Even so, I found the ASX briefing from its tech leaders to be mindbogglingly complex. They were unable to articulate a clear vision of what the new clearing system would achieve and how it would get there, despite having worked on the project since 2017.
It’s always a red flag when a business strategy or a project is so complex it can’t be explained to a moderately intelligent generalist like me.
It came as no surprise this week when the ASX pulled the pin on the project and announced it is writing off the quarter of a billion dollars spent on its development.
The technology was going to drag the ASX’s settlement process into the twenty-first century, where transactions would take just seconds. Currently, ASX settlements are T+2, the trade date plus two business days. If you sell shares on a Monday, you don’t get the cash until Wednesday.
The failure of the project – after the go-live date was put back at least five times – is a blow to the ASX’s credibility and to Australia’s reputation as a modern financial centre.
There are two big issues with this disaster.
The first is why in 2016, when it signed off on the project, the ASX opted to go for new and unproven blockchain technology. While blockchain has great potential to revolutionise financial services, its adoption remains difficult and in 2022 it still isn’t widely used.

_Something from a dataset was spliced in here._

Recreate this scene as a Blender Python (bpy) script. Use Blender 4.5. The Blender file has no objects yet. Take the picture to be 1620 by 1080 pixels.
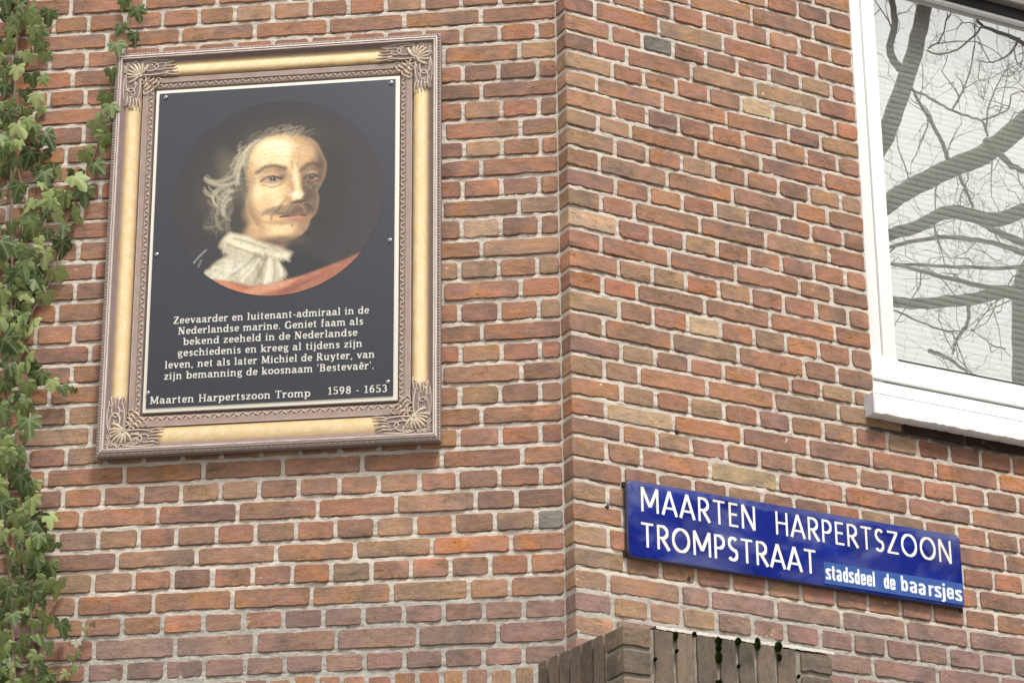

This applied even more so in 2016.
It is questionable why the ASX, with its monopoly licence over the clearing and settlement of share and derivative trades in Australia, chose to embark on such a speculative project for this nationally-important piece of financial infrastructure.
Announcing the shelving of the project last week, the ASX said there was still no clear completion date. The project couldn’t guarantee the scalability and stability required for this crucial piece of financial infrastructure and the ASX was having “issues” with how it worked with its software supplier. A report by consultancy Accenture also highlighted significant gaps and deficiencies with the design of the system and ASX’s ability to deliver it.

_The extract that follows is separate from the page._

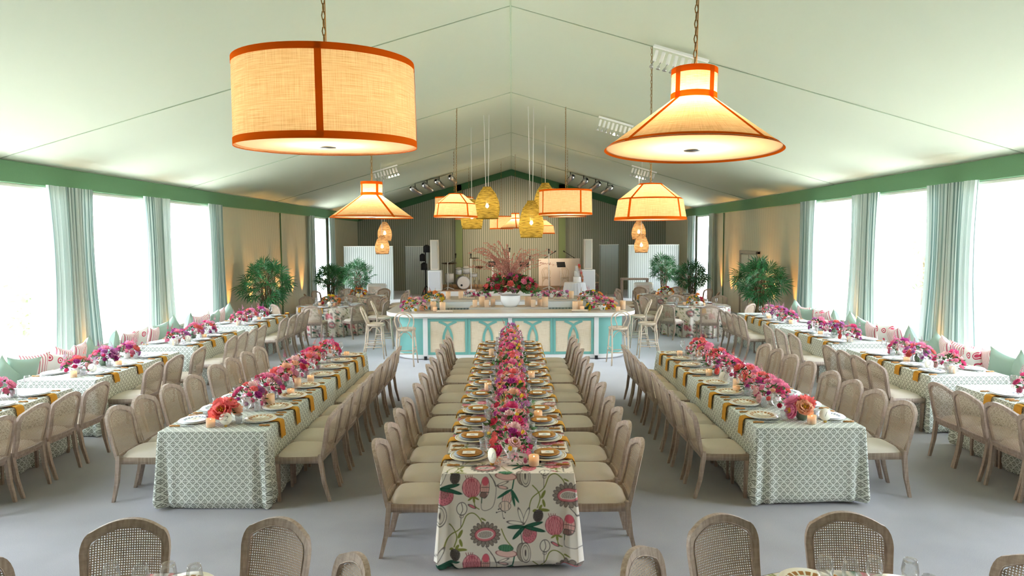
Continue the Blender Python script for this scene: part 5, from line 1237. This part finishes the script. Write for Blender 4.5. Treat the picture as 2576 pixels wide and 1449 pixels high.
# ================================================================== window benches and pillows
def bench(s, y0, y1, label):
    t = thing('window_bench', label, 'bench', (s * 7.0, (y0 + y1) / 2, 0)); L = y1 - y0
    MB().box((-s * .05, 0, .22), (.52, L, .4), bev=.02).build('base', MT['bench'], t); MB().box((-s * .06, 0, .45), (.5, L - .02, .08), bev=.03).build('seat_cushion', MT['bench'], t)
    MB().box((s * .26, 0, .39), (.1, L, .76), bev=.03).build('backrest', MT['bench'], t)
def pillow_mesh(name, m, W_=.46):
    mb = MB()
    for sg in (-1, 1):
        def fn(u, v):
            x, y = u * 2 - 1, v * 2 - 1; pin = 1 - .17 * (1 - x * x) * abs(y) ** 2; pin2 = 1 - .17 * (1 - y * y) * abs(x) ** 2
            return (x * W_ / 2 * pin2, sg * .085 * ((1 - x ** 4) * (1 - y ** 4)) ** .6, y * W_ / 2 * pin)
        mb.grid(12, 12, fn, flip=sg > 0)
    return mb.mesh(name, m)
PM = {'g': pillow_mesh('sage_pillow', MT['pil_green'], .5), 's': pillow_mesh('striped_pillow', MT['pil_stripe']), 'f': pillow_mesh('floral_pillow', MT['pil_floral'])}
PN = {'g': 'plain sage velvet pillow', 's': 'pink striped ticking pillow', 'f': 'pink block-print floral pillow'}
for s in (-1, 1):
    for j, (a, b, seq) in enumerate(((6.1, 8.7, 'gsfsgg'), (8.95, 11.35, 'ggsfssg'), (11.6, 14.1, 'gsfsgg'), (14.4, 16.85, 'gsfgsg'))):
        bench(s, a, b, 'upholstered window bench, %s from the front along %s wall' % (ORD[j], cn[s]))
        cnt = {}
        for i, c in enumerate(seq):
            cnt[c] = cnt.get(c, 0) + 1; y = a + .3 + i * (b - a - .5) / (len(seq) - 1); o = link_mesh('pillow', PM[c], None, (s * (7.02 - .05 * (i % 2)), y, .71 + .02 * (i % 3)), (0, 0, 0))
            o.rotation_euler = (0, rj.choice((.0, .75, .3, -.2)) if c == 'g' else rj.uniform(-.2, .2), 0)
            o.rotation_euler = Matrix.Rotation(s * PI / 2 + rj.uniform(-.45, .45), 4, 'Z').to_euler(); o.rotation_euler.x = -.22; o.rotation_euler.y = (PI / 4 if (c == 'g' and i in (0, len(seq) - 1)) else rj.uniform(-.3, .3))
            tag(o, '%s, %s of its kind on %s bench from front, %s wall' % (PN[c], ORD[cnt[c] - 1], ORD[j], cn[s]), 'pillow')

This brings us to the second and more important issue – why it took so long for the ASX to pull the pin on the project.
This is a huge failing on the part of ASX executives and its board. They should have been keeping an eagle eye on this project, receiving regular updates from project leaders. They probably were, but their failure to act sooner begs the question of whether they were getting the full picture or acting quickly enough on the information they were receiving.
It is no longer good enough for a company board to claim it doesn’t understand technology. The directors should have been putting the project leaders under close scrutiny, asking the tough questions that would get to the bottom of the project and assessing its progress with the help of independent technical experts.
The ASX has several directors who have been with the company for six or seven years, with the tenure of one dating back to 2009. Shareholders will be asking questions about their future on the board and their ability to provide governance and oversight of a company whose success is so dependent on technology.
Eventually the company called in Accenture, whose independent review led to the shelving of the project.
But as recently as February former ASX chief executive Dominic Stevens was promising a go-live date of mid next year.
It was left to new ASX chief executive Helen Lofthouse, who took the helm in August, to announce the bad news to the market.
Regulators were furious after the revelations, which potentially threatens the ASX’s market monopoly. In an unusually blunt statement that suggests his patience is running out, Joe Longo, the chair of the Australian Securities & Investments Commission said: “ASX has failed to demonstrate appropriate control of the program to date, and this has undermined legitimate expectations that the ASX can deliver a world-class, contemporary financial market infrastructure.”